Is There A Distinctively New Zealand Speculative Fiction?
I have been thinking and posting about epic fantasy recently and those posts are by no means finished, but the announcement of the Sir Julius Vogel Award 2011 finalists last week set me on another track. I observed last Friday that “… I think the Sir Julius Vogel Award finalists this year make a very strong showing—a great tribute to the SFF currently being created in New Zealand”—and since then I’ve been thinking: yes, but is there a distinctively NZ flavour to the SFF that we’re creating?
I have argued here previously that there doesn’t need to be—that spec fic is spec fic is spec fic (or SFF by any other name) and there’s no requirement for it to come with a passport. I still hold to that view, but nonetheless confess to curiosity: with or without passport, does NZ spec fic come with a Kiwi accent?

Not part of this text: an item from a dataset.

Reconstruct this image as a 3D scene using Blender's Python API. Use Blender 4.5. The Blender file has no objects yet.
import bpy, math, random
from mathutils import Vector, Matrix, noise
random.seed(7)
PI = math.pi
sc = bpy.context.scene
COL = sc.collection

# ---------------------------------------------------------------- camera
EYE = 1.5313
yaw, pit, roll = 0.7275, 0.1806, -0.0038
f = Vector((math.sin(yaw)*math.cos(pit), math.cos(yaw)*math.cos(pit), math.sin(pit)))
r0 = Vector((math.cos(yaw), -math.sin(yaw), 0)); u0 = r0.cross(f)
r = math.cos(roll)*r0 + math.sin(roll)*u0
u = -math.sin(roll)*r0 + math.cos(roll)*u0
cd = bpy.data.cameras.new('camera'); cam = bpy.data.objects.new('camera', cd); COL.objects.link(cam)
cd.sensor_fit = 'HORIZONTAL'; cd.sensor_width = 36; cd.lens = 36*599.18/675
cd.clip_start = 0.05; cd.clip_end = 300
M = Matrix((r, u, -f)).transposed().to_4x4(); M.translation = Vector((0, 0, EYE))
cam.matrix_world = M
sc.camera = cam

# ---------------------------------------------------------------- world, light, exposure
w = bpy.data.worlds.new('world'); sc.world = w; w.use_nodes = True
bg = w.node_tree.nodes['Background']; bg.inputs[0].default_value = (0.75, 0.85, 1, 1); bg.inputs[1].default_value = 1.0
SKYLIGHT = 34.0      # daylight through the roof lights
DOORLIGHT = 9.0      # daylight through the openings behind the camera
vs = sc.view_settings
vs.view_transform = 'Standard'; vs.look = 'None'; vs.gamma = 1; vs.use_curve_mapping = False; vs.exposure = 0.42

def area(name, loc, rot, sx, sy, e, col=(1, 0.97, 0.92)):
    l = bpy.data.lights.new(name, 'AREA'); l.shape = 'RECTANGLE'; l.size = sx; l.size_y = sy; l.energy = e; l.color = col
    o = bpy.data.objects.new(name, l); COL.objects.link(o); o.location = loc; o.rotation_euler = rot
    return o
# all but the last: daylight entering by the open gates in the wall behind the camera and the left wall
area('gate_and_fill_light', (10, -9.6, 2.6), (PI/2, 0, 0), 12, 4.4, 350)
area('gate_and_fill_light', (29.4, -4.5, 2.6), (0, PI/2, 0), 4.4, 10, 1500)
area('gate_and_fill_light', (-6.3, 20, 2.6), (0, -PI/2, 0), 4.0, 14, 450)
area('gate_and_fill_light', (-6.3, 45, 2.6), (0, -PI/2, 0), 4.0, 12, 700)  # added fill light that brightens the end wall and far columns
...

I would love to know what you think, because it’s hard for someone like me, who is both inside the genre and resident inside NZ to necessarily ‘see clearly’ on the matter. Karen Healey’s Guardian of the Dead (a finalist for this year’s Sir Julius Vogel Award for Best Novel, Young Adult) and David Hair’s The Bone Tiki and The Taniwha’s Tears both actively draw on NZ Maori myth and folklore as the basis for their Young Adult fantasies. Interestingly, I understand both are now resident in Australia, which leads to further speculation as to whether geographic distance calls one more strongly to the motifs and cultural roots of “home.”
So what does make speculative fiction distinctively Kiwi in flavour? Is it enough that the author carries the passport with ‘Enzed’ stamped thereon and therein? Does it have to be set in New Zealand, have identifiable NZ sub-locales and Kiwi protoganists? Must the fiction work with NZ folklore and myth, either Maori or otherwise (e.g. in the way that Orson Scott Card works with colonial North American folklore in the Alvin Maker series that starts with Seventh Son?) Or is drawing on NZ landscape in the way that Elizabeth Knox does in the Dreamhunter/Dreamquake duology sufficient to give the work a distinctively NZ flavour?
Cheryl Morgan, in her Salon Futura review of The Heir of Night comments on the treatment of issues of ecological impact and colonialism within the story, and reminds the reader that: “Lowe lives in New Zealand, issues of colonialism are very familiar to her.” For me, her observation raises another question: is it possible that cultures have values and preoccupations that come through in their literature and give it a “flavour” that is as distinctive as a passport? And if this is the case, what are our Kiwi preoccupations?
In the 2010 anthology A Foreign Country, (which is a finalist for the Sir Julius Vogel Award 2011 for Best Collected Work) I noticed two strong themes in the collected stories: the first around environmental (in general) and climate change (in particular) dystopia; the second concerned what I would call “reproductive scifi.” (I also note that examples from both these categories, Lee Murray’s Consumed and Ripley Patton’s The Future of the Sky respectively, are finalists for the Sir Julius Vogel Award 2011 for Best Short Story.)
But are these topics, particularly climate change dystopia, exclusively NZ preoccupations? Or is it their treatment that is in some way distinctively Kiwi: for example, I loved the portrayal of bureaucratic “border control” at work in Consumed—but although environmental border control is undoubtedly a NZ preoccupation, I doubt it is an exclusive one internationally.
I have heard another NZ author, Kate De Goldi, (best known for The 10 Pm Question, which I note is not speculative fiction) say that every author has their writing “bone”, upon which they gnaw through the medium of their work. If she is right then I suspect it may be equally true that writers born of the same nation may also have certain cultural bones upon which they all gnaw—perhaps even as nebulous as a Kiwi value set / attitude to the world that imbues our writing. But I do not feel I have sufficient distance to even say whether such bones really do exist, let alone to opine with any certainty as to what they might be.
I would love to know your thoughts though, or whether others out there see more clearly and feel that there is something present in our speculative fiction that is distinctively New Zealand?
I too was struck by the common themes that emerged in “A Foreign Country”, but perhaps that had as much to do with the scope of the call for submissions as with New Zealanders’ preoccupations. But if US SF has archetypally been concerned with frontiers and colonisation (from either side of that fence), and British SF with the loss of empire (first feared, and then actual), then I think islands, seas and distance might be three themes that keep recurring in New Zealand SF.
Yes, that’s true that the theme of ‘the future is a foreign country’ mya have driven the dystopian response, but I do supect it could be part of the Kiwi mix anyway, especially if you reflect on the theme of “man alone” in much of our mainstream writing as well, and a certain dour, darker-side-of-human-nature element that we seem to enjoy reflecting on …
Islands, seas and distance—I’m trying to think of some examples. The two YA novels, Juno of Taris and The Seawreck Stranger spring to mind, but not many others. What are you thinking of in particular, Tim?